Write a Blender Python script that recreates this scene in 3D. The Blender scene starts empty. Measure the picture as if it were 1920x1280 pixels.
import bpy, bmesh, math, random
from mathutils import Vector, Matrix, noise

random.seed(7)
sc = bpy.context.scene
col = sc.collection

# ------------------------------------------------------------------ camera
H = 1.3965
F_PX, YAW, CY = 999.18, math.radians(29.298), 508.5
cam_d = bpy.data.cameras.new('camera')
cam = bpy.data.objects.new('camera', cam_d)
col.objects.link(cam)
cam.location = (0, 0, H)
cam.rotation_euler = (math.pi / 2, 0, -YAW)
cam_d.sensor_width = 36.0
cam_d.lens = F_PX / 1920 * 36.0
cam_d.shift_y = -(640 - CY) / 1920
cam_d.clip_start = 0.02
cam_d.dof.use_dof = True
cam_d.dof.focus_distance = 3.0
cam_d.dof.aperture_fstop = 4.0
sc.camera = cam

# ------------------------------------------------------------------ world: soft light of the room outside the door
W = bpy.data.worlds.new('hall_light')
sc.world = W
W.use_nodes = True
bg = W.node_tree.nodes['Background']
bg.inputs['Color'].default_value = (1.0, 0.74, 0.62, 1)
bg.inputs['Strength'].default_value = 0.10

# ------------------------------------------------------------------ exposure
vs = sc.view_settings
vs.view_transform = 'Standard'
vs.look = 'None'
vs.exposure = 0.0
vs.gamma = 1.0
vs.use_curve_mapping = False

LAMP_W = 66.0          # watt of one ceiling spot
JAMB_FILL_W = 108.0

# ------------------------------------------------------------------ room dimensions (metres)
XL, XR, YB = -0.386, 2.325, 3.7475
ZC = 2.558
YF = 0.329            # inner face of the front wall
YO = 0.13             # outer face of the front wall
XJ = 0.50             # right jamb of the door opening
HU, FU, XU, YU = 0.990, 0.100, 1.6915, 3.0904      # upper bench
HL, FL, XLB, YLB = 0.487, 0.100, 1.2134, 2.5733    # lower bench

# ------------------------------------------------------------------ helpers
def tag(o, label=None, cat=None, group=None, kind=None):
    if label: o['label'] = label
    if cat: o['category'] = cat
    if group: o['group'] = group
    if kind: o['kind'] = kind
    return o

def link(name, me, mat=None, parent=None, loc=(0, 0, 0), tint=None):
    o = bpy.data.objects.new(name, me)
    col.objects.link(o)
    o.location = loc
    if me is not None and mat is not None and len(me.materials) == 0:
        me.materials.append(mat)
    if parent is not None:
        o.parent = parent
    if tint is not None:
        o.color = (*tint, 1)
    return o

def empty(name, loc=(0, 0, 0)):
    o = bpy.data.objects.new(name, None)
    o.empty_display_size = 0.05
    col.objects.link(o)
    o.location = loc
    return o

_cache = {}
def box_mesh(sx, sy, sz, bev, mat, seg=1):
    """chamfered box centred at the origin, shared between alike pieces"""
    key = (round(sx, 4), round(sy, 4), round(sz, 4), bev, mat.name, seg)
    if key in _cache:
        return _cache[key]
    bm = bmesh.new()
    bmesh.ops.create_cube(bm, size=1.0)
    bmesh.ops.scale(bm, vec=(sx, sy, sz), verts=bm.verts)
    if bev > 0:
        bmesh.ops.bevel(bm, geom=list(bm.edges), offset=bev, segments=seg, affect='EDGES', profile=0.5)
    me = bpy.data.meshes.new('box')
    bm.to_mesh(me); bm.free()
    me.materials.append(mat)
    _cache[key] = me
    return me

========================

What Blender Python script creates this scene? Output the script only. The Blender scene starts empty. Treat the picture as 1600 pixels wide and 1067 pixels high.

========================

• **What you will do**: From the records above, retype only the lines starting at the line that contains "Write a Blender" and ending at the line that contains "col = sc.collection", both included.

• **Answer to the exercise**:
Write a Blender Python script that recreates this scene in 3D. The Blender scene starts empty. Measure the picture as if it were 1920x1280 pixels.
import bpy, bmesh, math, random
from mathutils import Vector, Matrix, noise

random.seed(7)
sc = bpy.context.scene
col = sc.collection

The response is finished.